Sept. 12: Peterson is indicted in Texas for "reckless or negligent injury to a child" after disciplining his 4-year-old son with a switch.

Sept. 13: Peterson surrenders to Montgomery County, Texas, authorities.

Sept. 15: After sitting out one game, Peterson is reinstated by Vikings. But Radisson suspends its sponsorship of the team, saying it "takes this matter very seriously."

Sept. 17: Facing a revolt by corporate ad partners, Vikings place Peterson on the NFL's exempt/commissioner's permission list, allowing him to be paid while being away from all team activities.


Oct. 8: Texas judge sets tentative Dec. 1 trial date for Peterson, who through his attorney said he wants a quick resolution so he can get back on the field and go to work.

Oct. 9: Texas prosecutors file a motion seeking to revoke his bond and have him jailed after Peterson admitted to county employee before a urine test that he had smoked "a little weed." The motion was ultimately dropped as part of a plea agreement.


Nov. 4: Peterson enters a no contest plea, admitting no guilt to a misdemeanor child injury charge.
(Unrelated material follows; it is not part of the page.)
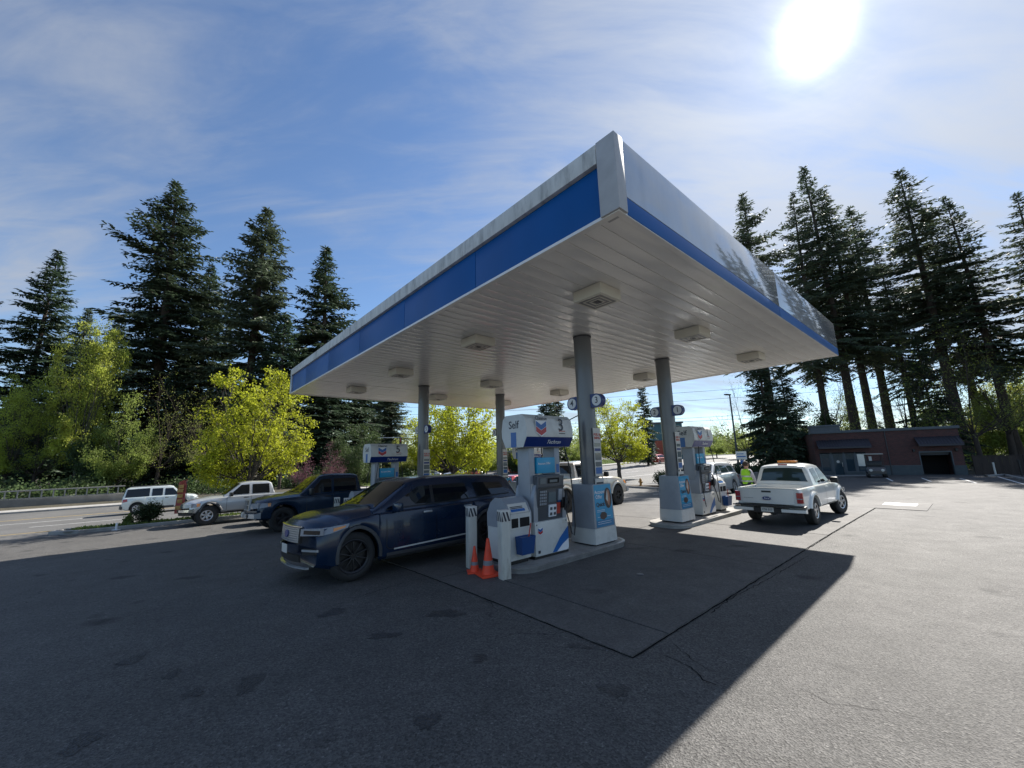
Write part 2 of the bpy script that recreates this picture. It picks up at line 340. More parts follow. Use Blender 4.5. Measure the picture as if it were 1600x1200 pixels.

Although largely ending the criminal case, his status with the NFL remained uncertain.

Nov. 10: The NFLPA files an expedited noninjury grievance seeking reinstatement of the All-Pro running back.

Nov. 14: Peterson skips a meeting with NFL officials; the running back subsequently accused the NFL of lying and adopting a "new process of discipline" in his case.

Nov. 18: The NFL announces that Peterson will be suspended for the rest of the season. The running back is appealing that decision.


Feb. 6: Peterson appears in U.S. District Court in Minneapolis as Judge David Doty hears Peterson's appeal, filed by the NFL Players Association, to overturn the suspension.

Thursday: Doty's 16-page decision overturns the NFL suspension and sends it back to the league. The league announces it will appeal to the Eight Circuit Court of Appeals, a process expected to take months.